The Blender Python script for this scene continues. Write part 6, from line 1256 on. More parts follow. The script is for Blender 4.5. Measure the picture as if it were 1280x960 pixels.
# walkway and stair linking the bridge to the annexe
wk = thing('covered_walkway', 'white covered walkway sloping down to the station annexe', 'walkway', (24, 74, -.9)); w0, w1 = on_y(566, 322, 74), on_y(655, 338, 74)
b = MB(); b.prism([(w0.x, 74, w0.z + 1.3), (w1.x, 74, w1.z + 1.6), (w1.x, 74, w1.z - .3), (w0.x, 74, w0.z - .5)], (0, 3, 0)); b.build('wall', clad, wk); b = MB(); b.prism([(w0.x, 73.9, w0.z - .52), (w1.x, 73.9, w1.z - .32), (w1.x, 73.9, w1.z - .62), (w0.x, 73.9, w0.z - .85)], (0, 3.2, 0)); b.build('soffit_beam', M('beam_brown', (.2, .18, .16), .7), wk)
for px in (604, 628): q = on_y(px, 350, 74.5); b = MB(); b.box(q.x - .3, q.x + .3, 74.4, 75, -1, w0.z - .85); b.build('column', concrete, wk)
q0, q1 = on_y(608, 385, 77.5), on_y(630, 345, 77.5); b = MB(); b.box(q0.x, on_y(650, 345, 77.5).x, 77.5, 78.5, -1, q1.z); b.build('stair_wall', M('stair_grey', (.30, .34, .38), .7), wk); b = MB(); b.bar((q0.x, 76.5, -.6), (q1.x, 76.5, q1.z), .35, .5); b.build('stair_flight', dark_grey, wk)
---
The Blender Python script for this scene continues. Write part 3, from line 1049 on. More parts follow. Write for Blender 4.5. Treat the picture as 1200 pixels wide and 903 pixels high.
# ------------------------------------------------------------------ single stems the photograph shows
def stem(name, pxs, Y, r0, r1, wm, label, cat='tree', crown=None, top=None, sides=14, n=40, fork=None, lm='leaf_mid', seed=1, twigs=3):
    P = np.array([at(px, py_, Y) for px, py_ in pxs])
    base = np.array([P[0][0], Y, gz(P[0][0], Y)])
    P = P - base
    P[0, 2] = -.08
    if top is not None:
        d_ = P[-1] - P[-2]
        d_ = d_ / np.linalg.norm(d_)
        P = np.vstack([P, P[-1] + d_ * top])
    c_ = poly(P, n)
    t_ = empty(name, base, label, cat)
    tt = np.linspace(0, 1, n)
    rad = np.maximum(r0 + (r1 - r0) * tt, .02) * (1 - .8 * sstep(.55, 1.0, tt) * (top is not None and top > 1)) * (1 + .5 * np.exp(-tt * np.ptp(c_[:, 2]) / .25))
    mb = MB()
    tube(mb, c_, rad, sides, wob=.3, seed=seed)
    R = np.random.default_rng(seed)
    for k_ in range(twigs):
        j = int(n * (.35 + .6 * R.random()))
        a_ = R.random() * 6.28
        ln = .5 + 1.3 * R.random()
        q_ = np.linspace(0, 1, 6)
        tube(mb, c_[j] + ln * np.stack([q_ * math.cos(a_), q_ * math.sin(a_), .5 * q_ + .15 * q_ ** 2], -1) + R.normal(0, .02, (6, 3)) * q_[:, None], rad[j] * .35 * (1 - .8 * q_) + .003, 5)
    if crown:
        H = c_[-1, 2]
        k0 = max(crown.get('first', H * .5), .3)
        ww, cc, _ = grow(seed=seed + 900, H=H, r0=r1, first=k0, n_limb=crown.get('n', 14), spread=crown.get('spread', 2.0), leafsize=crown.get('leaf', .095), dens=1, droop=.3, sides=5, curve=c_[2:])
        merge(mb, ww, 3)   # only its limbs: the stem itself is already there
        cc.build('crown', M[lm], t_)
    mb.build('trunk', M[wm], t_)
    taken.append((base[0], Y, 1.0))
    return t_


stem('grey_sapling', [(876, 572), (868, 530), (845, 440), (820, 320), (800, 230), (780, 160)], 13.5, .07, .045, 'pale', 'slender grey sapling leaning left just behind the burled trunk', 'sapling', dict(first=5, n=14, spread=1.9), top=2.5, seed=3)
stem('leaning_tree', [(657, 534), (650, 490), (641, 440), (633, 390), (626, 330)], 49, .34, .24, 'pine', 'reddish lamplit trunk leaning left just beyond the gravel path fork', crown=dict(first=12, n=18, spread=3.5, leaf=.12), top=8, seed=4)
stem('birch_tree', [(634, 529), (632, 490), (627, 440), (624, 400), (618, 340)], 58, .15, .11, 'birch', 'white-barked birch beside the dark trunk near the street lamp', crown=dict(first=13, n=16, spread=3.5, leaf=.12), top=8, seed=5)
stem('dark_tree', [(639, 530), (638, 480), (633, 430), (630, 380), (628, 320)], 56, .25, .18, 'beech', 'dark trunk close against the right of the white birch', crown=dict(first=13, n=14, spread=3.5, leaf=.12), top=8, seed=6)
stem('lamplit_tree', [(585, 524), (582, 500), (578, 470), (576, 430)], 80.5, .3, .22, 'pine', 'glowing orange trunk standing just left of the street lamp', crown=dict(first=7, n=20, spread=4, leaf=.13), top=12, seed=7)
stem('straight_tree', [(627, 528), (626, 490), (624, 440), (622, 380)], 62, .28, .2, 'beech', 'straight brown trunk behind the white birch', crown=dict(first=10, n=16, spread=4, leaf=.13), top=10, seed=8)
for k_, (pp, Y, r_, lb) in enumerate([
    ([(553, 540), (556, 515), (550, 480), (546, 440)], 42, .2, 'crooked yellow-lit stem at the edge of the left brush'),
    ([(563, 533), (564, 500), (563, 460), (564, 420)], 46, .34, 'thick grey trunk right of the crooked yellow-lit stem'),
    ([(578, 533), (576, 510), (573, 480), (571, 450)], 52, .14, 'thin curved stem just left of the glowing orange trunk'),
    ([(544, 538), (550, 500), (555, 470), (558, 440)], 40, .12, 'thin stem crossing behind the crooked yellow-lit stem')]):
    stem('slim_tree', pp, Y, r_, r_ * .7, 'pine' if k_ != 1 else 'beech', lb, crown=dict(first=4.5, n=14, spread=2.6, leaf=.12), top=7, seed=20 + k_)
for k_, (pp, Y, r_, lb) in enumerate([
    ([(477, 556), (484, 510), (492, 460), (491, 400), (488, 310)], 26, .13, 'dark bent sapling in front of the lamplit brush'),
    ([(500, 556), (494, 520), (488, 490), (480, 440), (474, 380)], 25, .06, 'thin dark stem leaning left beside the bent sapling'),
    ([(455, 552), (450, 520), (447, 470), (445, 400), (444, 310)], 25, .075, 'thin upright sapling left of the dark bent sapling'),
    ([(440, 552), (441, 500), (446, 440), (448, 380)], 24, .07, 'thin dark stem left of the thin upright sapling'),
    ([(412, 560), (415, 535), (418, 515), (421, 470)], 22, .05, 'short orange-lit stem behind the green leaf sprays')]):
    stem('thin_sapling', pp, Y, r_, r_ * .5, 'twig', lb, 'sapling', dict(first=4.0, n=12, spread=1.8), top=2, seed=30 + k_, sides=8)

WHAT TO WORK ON
Go through the records above, find every line with the word "script", and list those lines.

COMPLETED EXERCISE
The Blender Python script for this scene continues. Write part 6, from line 1256 on. More parts follow. The script is for Blender 4.5. Measure the picture as if it were 1280x960 pixels.
The Blender Python script for this scene continues. Write part 3, from line 1049 on. More parts follow. Write for Blender 4.5. Treat the picture as 1200 pixels wide and 903 pixels high.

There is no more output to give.